The lines beneath this instruction, from the first through the one containing "S.camera = cam", must be transcribed exactly; no other line belongs in the output.

Information provided -
— begin —

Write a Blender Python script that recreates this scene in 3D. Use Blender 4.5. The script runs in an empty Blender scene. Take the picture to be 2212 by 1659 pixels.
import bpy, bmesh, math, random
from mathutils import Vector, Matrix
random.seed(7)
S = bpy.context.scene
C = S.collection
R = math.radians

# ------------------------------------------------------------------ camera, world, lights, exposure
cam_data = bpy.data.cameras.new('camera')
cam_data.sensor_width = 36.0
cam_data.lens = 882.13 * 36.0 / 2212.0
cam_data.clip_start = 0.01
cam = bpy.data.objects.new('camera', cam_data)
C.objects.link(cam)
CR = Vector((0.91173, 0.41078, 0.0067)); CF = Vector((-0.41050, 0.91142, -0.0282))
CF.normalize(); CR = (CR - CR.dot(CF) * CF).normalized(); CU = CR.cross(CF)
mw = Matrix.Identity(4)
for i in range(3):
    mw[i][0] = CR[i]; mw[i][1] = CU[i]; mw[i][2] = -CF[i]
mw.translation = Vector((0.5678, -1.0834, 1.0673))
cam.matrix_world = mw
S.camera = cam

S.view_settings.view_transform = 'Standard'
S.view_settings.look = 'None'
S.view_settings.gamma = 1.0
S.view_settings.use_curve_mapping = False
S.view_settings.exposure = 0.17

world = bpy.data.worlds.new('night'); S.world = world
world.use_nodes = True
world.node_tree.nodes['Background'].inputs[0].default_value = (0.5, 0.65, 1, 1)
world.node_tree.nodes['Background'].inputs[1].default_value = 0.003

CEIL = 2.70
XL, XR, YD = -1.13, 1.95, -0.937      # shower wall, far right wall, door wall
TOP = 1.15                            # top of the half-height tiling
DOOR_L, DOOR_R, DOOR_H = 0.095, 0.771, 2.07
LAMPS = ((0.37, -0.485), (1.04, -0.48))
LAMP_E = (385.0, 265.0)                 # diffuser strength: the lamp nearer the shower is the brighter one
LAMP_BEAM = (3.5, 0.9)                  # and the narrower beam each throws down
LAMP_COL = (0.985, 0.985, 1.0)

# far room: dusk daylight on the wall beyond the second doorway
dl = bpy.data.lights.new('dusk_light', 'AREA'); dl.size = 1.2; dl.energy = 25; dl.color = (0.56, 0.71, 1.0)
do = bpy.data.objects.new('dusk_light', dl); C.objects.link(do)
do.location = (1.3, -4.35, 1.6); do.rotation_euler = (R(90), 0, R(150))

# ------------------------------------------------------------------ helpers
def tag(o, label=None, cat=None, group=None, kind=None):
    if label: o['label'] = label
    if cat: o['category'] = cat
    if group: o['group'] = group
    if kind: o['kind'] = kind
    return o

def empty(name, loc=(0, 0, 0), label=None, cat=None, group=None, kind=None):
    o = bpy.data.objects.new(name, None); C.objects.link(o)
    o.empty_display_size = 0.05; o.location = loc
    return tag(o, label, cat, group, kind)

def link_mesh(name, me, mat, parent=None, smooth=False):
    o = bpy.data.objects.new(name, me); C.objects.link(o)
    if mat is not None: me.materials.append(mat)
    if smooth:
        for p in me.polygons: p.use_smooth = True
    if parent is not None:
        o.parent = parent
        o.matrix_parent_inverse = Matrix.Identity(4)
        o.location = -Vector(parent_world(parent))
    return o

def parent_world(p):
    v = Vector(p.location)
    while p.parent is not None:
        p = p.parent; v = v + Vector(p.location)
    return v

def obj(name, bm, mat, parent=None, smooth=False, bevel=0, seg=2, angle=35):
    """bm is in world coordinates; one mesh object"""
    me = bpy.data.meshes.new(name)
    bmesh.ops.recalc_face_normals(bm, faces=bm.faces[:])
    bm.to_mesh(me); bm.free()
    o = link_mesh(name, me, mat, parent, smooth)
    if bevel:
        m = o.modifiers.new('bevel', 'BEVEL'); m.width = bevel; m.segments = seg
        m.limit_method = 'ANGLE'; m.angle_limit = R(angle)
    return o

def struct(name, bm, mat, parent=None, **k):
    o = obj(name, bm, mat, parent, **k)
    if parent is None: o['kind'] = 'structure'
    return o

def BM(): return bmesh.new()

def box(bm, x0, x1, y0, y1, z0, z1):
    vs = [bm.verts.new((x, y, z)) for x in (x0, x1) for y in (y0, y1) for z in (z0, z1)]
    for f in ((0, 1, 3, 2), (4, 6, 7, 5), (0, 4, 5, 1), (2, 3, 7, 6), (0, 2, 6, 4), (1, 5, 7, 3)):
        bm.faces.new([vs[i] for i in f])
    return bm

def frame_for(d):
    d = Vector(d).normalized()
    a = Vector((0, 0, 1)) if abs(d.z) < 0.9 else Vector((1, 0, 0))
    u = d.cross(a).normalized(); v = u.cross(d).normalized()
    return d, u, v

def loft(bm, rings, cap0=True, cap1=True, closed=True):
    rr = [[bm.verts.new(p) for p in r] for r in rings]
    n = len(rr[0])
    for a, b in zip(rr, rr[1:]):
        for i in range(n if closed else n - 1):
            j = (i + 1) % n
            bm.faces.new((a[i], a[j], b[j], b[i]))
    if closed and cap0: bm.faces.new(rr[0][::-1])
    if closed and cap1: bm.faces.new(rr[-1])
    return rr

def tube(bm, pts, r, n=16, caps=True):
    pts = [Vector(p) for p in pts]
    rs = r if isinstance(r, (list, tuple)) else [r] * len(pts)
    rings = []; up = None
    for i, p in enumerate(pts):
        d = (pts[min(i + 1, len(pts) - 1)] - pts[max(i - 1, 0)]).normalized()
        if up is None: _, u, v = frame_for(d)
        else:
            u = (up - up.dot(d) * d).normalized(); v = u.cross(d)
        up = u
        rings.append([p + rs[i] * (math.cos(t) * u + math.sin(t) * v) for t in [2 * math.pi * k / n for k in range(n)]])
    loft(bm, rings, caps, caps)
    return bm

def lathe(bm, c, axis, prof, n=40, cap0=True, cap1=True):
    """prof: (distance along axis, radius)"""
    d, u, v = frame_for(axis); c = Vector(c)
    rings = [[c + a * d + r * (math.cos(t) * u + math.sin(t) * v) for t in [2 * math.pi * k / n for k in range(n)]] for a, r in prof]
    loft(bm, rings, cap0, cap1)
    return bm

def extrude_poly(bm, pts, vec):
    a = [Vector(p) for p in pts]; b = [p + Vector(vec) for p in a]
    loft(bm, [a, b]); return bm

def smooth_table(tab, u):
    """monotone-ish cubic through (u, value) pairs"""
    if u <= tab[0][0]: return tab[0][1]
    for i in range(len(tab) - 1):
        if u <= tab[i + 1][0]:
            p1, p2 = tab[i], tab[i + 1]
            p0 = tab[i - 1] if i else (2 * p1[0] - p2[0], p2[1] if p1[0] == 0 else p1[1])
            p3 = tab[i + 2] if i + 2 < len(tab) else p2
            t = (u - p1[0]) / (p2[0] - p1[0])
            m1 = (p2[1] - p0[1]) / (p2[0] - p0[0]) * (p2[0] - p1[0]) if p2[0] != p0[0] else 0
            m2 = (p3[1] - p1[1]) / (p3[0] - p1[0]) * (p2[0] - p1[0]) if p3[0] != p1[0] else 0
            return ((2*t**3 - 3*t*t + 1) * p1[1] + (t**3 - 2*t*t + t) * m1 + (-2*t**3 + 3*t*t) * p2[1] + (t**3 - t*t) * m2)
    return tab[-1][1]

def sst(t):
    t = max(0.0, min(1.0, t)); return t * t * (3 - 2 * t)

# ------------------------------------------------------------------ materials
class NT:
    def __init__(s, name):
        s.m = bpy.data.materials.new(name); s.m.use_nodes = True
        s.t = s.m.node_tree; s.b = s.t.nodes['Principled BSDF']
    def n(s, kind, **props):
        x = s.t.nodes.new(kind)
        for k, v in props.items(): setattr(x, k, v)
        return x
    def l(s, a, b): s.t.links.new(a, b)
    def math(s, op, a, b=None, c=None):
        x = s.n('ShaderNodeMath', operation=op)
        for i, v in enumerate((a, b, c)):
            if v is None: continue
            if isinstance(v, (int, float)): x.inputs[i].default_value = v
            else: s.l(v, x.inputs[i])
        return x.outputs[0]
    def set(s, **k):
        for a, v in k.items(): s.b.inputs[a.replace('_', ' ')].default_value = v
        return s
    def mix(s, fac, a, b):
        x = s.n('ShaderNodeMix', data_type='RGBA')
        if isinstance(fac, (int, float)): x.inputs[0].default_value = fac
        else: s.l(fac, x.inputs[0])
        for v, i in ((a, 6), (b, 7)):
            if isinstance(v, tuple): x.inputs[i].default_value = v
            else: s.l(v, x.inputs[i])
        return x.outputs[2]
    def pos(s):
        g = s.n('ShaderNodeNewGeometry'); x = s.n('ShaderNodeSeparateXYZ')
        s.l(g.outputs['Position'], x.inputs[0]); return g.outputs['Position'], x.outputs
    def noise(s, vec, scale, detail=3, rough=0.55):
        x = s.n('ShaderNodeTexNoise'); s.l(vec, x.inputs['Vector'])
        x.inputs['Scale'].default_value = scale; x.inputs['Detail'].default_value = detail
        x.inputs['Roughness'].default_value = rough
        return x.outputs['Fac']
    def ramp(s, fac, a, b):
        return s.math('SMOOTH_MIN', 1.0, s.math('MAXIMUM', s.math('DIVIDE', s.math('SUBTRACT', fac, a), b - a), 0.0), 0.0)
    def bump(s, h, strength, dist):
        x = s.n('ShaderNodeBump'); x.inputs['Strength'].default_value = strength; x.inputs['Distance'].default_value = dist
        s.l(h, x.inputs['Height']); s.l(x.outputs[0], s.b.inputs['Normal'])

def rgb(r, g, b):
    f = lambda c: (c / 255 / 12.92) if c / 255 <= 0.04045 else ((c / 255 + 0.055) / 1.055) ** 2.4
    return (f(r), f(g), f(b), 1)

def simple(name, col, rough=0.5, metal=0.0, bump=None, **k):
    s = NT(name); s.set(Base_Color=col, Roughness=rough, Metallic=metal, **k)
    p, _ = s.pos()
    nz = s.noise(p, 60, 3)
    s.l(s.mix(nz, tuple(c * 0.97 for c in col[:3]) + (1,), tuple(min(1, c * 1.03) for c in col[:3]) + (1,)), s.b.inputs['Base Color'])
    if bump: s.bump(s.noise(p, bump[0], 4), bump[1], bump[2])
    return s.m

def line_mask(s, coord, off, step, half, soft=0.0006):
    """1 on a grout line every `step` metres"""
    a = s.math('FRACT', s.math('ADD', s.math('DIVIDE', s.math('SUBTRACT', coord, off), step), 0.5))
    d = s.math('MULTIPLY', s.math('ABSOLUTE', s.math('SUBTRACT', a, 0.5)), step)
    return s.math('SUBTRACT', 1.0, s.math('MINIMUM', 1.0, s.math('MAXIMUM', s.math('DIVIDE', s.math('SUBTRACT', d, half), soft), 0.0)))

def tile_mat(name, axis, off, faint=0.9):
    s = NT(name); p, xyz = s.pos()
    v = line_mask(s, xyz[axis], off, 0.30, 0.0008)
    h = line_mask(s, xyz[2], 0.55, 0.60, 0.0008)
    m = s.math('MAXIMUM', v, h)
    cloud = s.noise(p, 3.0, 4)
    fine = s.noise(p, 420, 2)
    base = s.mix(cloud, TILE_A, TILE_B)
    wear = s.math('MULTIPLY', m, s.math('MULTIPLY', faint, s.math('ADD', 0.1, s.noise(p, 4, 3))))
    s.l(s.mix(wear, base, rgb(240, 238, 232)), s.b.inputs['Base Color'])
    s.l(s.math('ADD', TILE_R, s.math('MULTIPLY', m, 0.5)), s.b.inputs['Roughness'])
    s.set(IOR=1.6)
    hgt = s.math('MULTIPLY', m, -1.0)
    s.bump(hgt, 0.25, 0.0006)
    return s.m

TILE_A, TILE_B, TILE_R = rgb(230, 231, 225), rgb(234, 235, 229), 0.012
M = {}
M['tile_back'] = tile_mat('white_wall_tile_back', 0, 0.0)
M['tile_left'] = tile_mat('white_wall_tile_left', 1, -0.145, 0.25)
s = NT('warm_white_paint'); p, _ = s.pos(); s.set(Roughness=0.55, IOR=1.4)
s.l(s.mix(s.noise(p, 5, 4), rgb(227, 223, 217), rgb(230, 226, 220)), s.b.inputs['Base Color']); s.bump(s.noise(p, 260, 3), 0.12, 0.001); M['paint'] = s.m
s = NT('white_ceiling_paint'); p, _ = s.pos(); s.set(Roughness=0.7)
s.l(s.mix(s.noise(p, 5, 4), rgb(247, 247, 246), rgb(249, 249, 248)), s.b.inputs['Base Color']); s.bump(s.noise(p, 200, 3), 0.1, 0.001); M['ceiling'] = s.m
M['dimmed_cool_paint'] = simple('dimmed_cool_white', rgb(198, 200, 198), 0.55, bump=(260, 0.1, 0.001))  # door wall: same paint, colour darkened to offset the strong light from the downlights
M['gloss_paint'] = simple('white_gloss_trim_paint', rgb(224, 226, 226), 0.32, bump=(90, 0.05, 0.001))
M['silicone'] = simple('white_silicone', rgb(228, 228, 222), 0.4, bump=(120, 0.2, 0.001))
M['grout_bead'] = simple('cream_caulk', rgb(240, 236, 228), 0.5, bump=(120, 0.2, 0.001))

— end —

Full answer -
Write a Blender Python script that recreates this scene in 3D. Use Blender 4.5. The script runs in an empty Blender scene. Take the picture to be 2212 by 1659 pixels.
import bpy, bmesh, math, random
from mathutils import Vector, Matrix
random.seed(7)
S = bpy.context.scene
C = S.collection
R = math.radians

# ------------------------------------------------------------------ camera, world, lights, exposure
cam_data = bpy.data.cameras.new('camera')
cam_data.sensor_width = 36.0
cam_data.lens = 882.13 * 36.0 / 2212.0
cam_data.clip_start = 0.01
cam = bpy.data.objects.new('camera', cam_data)
C.objects.link(cam)
CR = Vector((0.91173, 0.41078, 0.0067)); CF = Vector((-0.41050, 0.91142, -0.0282))
CF.normalize(); CR = (CR - CR.dot(CF) * CF).normalized(); CU = CR.cross(CF)
mw = Matrix.Identity(4)
for i in range(3):
    mw[i][0] = CR[i]; mw[i][1] = CU[i]; mw[i][2] = -CF[i]
mw.translation = Vector((0.5678, -1.0834, 1.0673))
cam.matrix_world = mw
S.camera = cam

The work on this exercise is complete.